◆ **DATA SHOWN**:
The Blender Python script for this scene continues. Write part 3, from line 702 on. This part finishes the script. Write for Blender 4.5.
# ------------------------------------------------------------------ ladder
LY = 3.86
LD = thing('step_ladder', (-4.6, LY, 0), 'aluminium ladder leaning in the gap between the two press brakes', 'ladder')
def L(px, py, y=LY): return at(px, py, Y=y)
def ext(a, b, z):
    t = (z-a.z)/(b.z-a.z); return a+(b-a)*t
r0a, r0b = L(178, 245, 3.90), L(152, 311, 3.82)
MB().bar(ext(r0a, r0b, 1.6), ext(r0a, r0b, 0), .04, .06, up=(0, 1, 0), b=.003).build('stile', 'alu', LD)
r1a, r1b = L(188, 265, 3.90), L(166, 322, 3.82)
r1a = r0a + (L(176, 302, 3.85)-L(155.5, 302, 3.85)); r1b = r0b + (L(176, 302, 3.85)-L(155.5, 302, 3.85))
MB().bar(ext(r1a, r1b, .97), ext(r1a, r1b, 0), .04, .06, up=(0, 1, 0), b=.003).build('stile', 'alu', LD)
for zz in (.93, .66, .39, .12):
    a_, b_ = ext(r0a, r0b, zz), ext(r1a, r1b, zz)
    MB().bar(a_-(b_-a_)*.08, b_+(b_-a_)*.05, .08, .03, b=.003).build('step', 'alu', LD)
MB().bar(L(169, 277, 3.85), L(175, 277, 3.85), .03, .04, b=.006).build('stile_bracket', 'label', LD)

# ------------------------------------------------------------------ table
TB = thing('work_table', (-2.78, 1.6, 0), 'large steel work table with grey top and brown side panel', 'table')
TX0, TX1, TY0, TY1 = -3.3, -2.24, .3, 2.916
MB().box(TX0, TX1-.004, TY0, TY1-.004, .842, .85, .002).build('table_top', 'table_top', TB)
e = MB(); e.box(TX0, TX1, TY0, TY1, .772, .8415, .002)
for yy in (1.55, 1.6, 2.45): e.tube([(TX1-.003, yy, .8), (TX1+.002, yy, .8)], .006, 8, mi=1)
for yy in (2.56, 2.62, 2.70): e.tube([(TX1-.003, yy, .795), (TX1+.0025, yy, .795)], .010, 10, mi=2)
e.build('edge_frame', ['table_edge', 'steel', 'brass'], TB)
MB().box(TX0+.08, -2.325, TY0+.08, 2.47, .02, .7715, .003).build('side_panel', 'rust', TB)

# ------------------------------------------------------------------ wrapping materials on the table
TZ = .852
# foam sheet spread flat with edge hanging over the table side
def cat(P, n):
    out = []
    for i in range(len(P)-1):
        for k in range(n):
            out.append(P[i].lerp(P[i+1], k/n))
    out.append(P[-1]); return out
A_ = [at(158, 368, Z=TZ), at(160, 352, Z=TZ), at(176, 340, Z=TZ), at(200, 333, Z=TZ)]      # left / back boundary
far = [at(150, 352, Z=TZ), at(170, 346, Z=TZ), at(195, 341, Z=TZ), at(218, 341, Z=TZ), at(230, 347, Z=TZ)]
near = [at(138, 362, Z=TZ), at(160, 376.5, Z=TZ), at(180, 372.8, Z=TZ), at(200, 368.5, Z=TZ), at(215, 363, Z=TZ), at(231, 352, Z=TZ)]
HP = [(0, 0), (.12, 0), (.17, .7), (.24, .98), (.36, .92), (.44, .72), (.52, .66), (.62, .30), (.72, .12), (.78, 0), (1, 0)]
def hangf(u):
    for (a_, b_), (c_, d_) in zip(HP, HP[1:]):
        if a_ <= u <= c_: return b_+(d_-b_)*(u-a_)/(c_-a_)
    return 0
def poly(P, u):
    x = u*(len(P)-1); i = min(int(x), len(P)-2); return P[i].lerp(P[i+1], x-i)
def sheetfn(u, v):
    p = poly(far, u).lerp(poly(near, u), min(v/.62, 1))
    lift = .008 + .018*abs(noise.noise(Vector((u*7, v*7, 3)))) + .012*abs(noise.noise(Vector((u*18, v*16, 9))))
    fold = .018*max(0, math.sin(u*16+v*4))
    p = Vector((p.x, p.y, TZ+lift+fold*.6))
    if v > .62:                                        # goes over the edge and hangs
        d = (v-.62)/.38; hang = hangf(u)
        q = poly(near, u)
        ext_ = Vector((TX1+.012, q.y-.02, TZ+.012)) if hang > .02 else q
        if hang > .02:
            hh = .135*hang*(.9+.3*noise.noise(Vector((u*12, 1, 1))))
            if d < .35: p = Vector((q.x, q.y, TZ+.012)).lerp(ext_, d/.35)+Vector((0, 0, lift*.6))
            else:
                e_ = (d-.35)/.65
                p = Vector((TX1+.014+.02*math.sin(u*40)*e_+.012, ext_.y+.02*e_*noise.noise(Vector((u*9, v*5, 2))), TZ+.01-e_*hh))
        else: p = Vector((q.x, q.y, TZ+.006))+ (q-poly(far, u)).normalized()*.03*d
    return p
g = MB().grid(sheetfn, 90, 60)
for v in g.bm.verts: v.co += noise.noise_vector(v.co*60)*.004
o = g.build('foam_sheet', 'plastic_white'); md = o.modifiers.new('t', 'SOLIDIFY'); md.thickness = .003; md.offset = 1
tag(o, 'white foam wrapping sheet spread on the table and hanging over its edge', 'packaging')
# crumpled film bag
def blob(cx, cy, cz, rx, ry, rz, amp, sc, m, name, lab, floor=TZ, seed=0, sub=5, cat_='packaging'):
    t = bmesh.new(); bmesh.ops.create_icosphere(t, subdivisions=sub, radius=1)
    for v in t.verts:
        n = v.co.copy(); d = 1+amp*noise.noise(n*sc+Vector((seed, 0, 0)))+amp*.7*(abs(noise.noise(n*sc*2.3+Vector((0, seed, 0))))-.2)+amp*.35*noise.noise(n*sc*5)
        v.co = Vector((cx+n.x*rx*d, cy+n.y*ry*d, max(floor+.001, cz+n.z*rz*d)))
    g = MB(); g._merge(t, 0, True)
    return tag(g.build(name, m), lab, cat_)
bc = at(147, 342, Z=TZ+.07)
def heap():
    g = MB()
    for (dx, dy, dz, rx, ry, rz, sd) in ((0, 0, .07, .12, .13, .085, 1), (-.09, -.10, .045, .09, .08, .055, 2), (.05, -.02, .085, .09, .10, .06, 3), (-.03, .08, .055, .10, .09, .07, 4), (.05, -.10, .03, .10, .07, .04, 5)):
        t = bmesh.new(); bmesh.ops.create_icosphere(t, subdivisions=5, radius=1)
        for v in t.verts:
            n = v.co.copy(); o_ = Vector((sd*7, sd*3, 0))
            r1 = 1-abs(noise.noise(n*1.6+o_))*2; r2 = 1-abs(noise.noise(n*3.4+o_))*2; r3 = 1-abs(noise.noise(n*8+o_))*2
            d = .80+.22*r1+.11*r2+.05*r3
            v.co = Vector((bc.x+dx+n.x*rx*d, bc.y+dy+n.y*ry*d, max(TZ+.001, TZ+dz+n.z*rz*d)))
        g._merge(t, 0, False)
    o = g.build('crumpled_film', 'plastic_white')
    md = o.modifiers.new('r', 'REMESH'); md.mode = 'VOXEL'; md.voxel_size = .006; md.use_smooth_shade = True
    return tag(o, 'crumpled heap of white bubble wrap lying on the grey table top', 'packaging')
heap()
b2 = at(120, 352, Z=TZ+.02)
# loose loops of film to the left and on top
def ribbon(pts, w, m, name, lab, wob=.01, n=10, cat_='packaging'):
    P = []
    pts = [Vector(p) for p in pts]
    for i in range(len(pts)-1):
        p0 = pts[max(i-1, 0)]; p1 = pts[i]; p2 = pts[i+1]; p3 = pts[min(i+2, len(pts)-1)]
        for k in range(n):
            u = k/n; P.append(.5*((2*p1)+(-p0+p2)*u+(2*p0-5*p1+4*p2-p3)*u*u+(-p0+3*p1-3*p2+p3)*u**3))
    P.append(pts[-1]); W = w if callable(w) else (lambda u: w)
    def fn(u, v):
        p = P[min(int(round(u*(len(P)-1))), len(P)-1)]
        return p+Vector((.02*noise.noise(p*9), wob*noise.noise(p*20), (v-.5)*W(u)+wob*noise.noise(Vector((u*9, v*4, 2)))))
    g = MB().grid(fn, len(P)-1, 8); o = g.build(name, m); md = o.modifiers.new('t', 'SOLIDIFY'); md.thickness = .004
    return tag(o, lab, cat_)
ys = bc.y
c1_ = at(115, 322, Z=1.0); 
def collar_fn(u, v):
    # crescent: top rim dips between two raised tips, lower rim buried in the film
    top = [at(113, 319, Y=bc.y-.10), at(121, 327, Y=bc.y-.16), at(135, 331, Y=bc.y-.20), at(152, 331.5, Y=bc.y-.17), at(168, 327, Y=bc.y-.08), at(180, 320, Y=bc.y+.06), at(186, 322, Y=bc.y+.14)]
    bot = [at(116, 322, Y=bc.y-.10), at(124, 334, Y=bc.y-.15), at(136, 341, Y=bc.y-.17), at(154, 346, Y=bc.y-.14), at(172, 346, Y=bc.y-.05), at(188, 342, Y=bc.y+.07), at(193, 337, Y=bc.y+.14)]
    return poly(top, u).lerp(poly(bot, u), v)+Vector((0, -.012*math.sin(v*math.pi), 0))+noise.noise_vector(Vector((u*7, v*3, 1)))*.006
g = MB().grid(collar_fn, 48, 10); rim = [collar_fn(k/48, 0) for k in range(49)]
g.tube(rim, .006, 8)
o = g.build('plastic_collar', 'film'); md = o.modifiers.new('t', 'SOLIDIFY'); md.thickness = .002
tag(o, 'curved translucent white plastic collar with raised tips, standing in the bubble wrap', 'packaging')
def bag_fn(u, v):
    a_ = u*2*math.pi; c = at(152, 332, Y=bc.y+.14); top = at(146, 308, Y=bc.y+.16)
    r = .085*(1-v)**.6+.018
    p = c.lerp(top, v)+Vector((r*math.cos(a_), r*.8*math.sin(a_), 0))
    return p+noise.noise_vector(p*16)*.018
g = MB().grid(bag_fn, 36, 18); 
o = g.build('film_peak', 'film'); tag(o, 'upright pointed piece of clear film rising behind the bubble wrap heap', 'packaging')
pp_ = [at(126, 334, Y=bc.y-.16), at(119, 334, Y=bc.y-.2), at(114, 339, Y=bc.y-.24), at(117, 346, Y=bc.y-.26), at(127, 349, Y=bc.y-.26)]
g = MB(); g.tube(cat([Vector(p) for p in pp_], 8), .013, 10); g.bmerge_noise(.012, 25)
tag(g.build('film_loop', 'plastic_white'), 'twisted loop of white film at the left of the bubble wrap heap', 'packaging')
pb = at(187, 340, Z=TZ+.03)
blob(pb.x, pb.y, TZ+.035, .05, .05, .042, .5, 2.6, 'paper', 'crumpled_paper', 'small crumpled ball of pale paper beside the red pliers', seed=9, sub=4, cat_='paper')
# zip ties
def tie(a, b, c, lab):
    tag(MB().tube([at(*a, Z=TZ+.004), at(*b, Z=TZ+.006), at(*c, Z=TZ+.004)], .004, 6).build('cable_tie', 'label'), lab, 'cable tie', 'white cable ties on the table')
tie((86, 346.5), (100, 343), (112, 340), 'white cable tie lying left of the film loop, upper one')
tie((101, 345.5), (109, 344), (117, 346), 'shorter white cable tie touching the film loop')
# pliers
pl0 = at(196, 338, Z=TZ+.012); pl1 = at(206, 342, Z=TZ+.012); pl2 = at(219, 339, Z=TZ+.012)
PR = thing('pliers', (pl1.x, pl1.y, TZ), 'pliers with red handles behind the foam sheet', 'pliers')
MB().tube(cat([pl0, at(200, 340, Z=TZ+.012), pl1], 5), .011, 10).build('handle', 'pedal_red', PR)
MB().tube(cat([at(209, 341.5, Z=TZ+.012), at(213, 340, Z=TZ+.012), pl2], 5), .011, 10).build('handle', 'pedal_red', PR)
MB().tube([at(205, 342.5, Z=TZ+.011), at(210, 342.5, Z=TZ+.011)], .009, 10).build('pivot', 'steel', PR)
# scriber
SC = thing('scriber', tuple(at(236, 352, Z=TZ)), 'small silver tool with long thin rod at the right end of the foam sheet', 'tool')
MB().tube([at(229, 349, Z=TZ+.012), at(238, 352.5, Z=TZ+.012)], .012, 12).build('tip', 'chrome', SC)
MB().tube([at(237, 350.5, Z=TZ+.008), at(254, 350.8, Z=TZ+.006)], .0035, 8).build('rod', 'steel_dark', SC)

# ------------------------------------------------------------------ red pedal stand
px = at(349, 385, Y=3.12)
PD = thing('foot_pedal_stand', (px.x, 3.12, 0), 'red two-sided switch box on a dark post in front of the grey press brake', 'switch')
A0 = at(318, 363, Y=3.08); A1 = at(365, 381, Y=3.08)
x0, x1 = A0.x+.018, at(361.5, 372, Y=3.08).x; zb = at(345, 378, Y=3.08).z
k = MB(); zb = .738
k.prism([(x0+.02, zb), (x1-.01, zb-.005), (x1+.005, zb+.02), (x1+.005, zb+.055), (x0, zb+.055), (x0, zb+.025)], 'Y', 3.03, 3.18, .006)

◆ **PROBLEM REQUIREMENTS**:
Copy out the listing above, line by line and exactly, from its first line to the line holding "2.47, .02, .7715, .003).build('side_panel', 'rust', TB)", inclusive.

◆ **THE RESPONSE**:
The Blender Python script for this scene continues. Write part 3, from line 702 on. This part finishes the script. Write for Blender 4.5.
# ------------------------------------------------------------------ ladder
LY = 3.86
LD = thing('step_ladder', (-4.6, LY, 0), 'aluminium ladder leaning in the gap between the two press brakes', 'ladder')
def L(px, py, y=LY): return at(px, py, Y=y)
def ext(a, b, z):
    t = (z-a.z)/(b.z-a.z); return a+(b-a)*t
r0a, r0b = L(178, 245, 3.90), L(152, 311, 3.82)
MB().bar(ext(r0a, r0b, 1.6), ext(r0a, r0b, 0), .04, .06, up=(0, 1, 0), b=.003).build('stile', 'alu', LD)
r1a, r1b = L(188, 265, 3.90), L(166, 322, 3.82)
r1a = r0a + (L(176, 302, 3.85)-L(155.5, 302, 3.85)); r1b = r0b + (L(176, 302, 3.85)-L(155.5, 302, 3.85))
MB().bar(ext(r1a, r1b, .97), ext(r1a, r1b, 0), .04, .06, up=(0, 1, 0), b=.003).build('stile', 'alu', LD)
for zz in (.93, .66, .39, .12):
    a_, b_ = ext(r0a, r0b, zz), ext(r1a, r1b, zz)
    MB().bar(a_-(b_-a_)*.08, b_+(b_-a_)*.05, .08, .03, b=.003).build('step', 'alu', LD)
MB().bar(L(169, 277, 3.85), L(175, 277, 3.85), .03, .04, b=.006).build('stile_bracket', 'label', LD)

# ------------------------------------------------------------------ table
TB = thing('work_table', (-2.78, 1.6, 0), 'large steel work table with grey top and brown side panel', 'table')
TX0, TX1, TY0, TY1 = -3.3, -2.24, .3, 2.916
MB().box(TX0, TX1-.004, TY0, TY1-.004, .842, .85, .002).build('table_top', 'table_top', TB)
e = MB(); e.box(TX0, TX1, TY0, TY1, .772, .8415, .002)
for yy in (1.55, 1.6, 2.45): e.tube([(TX1-.003, yy, .8), (TX1+.002, yy, .8)], .006, 8, mi=1)
for yy in (2.56, 2.62, 2.70): e.tube([(TX1-.003, yy, .795), (TX1+.0025, yy, .795)], .010, 10, mi=2)
e.build('edge_frame', ['table_edge', 'steel', 'brass'], TB)
MB().box(TX0+.08, -2.325, TY0+.08, 2.47, .02, .7715, .003).build('side_panel', 'rust', TB)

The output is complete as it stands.